GOAL OF THE EXERCISE:
Write out, exactly as given, every line from the one holding "o = mb.build(name, M['flute']);" to the one holding "struct(w.build('wall_left_corridor', M['wall']))", including both.
-----
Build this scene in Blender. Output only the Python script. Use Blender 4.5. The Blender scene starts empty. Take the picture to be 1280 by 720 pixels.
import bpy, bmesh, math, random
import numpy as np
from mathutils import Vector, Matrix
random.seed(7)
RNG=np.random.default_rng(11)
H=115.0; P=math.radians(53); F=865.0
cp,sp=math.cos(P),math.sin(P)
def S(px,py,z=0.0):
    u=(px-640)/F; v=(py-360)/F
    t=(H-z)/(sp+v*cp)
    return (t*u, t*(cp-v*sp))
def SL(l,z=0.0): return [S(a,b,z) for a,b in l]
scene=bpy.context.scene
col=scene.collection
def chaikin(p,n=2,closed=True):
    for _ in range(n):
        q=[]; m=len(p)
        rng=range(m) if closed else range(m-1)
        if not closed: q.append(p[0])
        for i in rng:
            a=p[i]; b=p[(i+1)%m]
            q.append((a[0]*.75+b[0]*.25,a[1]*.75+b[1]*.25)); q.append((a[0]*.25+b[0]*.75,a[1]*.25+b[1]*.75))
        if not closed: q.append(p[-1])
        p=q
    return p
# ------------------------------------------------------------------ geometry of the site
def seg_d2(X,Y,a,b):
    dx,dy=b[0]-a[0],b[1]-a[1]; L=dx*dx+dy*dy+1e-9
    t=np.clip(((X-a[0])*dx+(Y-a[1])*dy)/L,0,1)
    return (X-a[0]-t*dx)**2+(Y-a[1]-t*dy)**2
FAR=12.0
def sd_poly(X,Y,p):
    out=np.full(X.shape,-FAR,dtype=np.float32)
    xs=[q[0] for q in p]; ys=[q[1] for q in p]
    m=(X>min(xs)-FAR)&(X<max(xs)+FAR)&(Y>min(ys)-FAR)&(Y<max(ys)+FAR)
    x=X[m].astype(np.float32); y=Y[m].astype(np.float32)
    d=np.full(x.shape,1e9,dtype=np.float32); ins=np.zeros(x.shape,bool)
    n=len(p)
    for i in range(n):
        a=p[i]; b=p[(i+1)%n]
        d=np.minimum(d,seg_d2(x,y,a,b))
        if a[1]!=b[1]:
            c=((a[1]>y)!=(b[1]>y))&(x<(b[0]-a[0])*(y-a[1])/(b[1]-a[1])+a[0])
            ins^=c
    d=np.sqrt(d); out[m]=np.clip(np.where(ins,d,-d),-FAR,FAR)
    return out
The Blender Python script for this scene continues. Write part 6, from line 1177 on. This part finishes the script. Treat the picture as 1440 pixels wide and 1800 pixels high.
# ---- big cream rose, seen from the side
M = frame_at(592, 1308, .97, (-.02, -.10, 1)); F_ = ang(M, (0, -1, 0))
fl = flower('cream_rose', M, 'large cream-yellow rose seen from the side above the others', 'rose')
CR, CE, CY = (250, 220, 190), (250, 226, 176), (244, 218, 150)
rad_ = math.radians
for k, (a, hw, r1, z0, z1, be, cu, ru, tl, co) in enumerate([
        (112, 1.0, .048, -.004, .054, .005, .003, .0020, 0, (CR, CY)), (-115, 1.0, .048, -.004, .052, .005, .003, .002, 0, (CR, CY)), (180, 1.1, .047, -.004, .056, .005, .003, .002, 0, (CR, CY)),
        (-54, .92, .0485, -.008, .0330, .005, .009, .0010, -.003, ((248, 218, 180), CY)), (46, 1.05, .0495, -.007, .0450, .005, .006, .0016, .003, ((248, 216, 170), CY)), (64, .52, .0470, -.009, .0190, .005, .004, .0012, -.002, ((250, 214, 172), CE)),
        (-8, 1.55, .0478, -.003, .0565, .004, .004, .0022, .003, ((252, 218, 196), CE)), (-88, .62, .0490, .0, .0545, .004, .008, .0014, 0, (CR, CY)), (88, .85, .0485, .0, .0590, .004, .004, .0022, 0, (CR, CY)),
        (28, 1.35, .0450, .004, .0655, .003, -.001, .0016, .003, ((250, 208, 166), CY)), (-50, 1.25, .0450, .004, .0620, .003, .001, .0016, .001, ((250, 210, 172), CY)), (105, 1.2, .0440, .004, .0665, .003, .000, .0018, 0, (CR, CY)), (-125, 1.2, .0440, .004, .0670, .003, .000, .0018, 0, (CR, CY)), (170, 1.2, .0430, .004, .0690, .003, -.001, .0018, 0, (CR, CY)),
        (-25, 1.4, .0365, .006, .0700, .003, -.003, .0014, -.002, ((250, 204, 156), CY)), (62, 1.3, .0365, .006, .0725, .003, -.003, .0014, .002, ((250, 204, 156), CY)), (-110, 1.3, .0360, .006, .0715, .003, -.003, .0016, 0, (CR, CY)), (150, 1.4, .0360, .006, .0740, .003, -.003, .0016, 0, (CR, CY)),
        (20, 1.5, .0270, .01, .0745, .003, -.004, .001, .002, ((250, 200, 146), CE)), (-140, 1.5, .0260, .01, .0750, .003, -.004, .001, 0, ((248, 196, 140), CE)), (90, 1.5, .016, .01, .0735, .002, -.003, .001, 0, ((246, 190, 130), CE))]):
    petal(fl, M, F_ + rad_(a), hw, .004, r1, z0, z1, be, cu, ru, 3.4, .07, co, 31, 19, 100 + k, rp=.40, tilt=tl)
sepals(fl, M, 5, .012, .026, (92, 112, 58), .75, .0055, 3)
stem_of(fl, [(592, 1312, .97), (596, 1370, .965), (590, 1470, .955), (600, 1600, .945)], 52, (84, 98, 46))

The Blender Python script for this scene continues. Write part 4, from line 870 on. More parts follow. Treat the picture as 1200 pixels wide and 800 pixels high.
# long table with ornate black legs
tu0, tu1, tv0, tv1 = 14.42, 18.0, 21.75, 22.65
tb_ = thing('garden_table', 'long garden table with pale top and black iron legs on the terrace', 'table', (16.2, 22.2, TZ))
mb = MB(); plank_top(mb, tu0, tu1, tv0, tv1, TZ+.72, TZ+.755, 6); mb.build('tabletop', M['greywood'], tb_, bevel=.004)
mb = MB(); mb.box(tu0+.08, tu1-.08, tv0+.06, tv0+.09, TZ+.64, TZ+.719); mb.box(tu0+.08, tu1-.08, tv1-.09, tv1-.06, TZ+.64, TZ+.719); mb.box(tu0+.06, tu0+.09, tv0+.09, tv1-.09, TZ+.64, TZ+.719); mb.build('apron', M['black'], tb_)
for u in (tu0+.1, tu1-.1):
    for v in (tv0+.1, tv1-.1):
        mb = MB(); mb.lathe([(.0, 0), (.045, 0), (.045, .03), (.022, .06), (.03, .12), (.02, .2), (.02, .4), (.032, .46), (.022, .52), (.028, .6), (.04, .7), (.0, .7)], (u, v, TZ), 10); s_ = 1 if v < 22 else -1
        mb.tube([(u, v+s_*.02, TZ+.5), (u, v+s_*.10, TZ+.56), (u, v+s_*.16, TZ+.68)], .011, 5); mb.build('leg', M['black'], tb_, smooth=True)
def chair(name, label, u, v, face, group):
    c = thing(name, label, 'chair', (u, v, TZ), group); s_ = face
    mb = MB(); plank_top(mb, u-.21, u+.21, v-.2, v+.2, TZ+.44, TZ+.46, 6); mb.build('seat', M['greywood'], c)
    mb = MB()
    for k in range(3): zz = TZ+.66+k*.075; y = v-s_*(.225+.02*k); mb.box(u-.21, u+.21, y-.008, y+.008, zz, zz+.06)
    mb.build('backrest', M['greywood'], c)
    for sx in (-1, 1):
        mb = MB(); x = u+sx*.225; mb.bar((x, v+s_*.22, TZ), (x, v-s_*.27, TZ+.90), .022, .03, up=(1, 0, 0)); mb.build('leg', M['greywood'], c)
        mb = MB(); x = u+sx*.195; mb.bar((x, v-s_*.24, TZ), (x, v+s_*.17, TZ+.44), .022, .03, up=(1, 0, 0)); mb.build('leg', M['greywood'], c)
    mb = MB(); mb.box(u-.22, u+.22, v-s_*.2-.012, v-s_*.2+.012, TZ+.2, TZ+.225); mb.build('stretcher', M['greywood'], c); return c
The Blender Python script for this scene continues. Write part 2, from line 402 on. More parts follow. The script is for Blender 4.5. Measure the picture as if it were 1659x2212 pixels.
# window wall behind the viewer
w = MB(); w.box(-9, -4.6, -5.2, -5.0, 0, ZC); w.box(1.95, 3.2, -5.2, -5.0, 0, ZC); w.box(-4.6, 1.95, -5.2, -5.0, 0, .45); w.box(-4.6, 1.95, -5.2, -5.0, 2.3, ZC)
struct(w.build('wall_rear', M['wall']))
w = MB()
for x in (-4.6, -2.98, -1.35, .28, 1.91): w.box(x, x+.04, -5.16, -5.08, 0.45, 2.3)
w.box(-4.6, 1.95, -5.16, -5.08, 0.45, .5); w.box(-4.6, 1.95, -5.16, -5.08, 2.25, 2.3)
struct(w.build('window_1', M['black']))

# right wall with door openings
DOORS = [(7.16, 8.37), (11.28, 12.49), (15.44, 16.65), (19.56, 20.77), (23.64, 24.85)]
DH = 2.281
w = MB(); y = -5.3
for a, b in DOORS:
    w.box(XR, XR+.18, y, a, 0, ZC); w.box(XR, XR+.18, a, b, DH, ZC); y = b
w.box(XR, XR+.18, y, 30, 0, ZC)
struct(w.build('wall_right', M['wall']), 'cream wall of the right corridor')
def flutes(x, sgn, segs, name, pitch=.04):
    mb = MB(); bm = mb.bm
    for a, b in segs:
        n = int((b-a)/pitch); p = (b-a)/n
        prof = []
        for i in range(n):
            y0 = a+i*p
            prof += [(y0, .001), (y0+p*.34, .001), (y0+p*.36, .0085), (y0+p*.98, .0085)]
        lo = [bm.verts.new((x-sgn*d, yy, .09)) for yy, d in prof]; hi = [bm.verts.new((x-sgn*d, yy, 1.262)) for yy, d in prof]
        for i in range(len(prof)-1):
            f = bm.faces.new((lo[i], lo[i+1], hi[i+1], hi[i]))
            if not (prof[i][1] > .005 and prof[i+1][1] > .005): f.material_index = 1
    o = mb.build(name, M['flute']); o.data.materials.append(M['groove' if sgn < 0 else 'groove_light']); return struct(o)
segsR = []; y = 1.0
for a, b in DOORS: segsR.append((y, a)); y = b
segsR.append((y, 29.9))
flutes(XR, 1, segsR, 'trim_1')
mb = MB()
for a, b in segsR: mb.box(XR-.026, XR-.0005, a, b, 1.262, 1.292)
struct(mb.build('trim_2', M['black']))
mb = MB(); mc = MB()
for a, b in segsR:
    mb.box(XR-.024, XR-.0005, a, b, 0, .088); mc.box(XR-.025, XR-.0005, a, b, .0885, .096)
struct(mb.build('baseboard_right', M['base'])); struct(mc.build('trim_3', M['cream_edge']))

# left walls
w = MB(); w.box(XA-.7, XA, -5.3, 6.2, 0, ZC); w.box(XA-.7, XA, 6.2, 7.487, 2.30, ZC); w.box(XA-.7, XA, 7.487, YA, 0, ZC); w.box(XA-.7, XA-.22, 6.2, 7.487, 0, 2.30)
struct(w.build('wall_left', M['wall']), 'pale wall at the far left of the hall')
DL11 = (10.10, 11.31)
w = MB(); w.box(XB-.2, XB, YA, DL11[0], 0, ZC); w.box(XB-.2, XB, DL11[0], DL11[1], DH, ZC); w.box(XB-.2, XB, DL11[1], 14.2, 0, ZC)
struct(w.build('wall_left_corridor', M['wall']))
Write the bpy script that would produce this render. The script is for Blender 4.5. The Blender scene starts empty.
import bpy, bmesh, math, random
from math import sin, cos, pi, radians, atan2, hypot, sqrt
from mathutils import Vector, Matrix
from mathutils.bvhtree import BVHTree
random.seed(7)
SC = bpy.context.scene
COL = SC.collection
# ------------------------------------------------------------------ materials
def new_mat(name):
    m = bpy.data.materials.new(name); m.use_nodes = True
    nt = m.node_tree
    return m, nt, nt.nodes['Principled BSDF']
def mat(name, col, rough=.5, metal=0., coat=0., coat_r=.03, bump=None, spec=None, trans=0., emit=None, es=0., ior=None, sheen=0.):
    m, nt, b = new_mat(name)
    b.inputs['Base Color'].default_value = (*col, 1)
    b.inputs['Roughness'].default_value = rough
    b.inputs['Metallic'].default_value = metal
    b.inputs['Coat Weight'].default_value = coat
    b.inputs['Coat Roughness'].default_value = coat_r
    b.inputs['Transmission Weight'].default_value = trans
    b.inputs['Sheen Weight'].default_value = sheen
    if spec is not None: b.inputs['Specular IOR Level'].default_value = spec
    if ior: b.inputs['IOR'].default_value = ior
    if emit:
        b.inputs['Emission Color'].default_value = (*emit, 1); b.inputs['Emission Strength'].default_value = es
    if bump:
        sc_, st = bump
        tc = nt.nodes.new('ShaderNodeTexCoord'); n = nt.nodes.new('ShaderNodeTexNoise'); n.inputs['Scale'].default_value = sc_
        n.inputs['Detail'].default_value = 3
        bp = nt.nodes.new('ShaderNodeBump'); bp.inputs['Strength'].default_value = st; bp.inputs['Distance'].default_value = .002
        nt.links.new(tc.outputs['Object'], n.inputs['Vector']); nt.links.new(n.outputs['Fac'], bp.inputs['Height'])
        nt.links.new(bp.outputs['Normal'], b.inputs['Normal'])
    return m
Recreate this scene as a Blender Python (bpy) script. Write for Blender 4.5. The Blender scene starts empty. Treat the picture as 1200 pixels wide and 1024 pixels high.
-----
SOLVED PROBLEM:
    o = mb.build(name, M['flute']); o.data.materials.append(M['groove' if sgn < 0 else 'groove_light']); return struct(o)
segsR = []; y = 1.0
for a, b in DOORS: segsR.append((y, a)); y = b
segsR.append((y, 29.9))
flutes(XR, 1, segsR, 'trim_1')
mb = MB()
for a, b in segsR: mb.box(XR-.026, XR-.0005, a, b, 1.262, 1.292)
struct(mb.build('trim_2', M['black']))
mb = MB(); mc = MB()
for a, b in segsR:
    mb.box(XR-.024, XR-.0005, a, b, 0, .088); mc.box(XR-.025, XR-.0005, a, b, .0885, .096)
struct(mb.build('baseboard_right', M['base'])); struct(mc.build('trim_3', M['cream_edge']))

# left walls
w = MB(); w.box(XA-.7, XA, -5.3, 6.2, 0, ZC); w.box(XA-.7, XA, 6.2, 7.487, 2.30, ZC); w.box(XA-.7, XA, 7.487, YA, 0, ZC); w.box(XA-.7, XA-.22, 6.2, 7.487, 0, 2.30)
struct(w.build('wall_left', M['wall']), 'pale wall at the far left of the hall')
DL11 = (10.10, 11.31)
w = MB(); w.box(XB-.2, XB, YA, DL11[0], 0, ZC); w.box(XB-.2, XB, DL11[0], DL11[1], DH, ZC); w.box(XB-.2, XB, DL11[1], 14.2, 0, ZC)
struct(w.build('wall_left_corridor', M['wall']))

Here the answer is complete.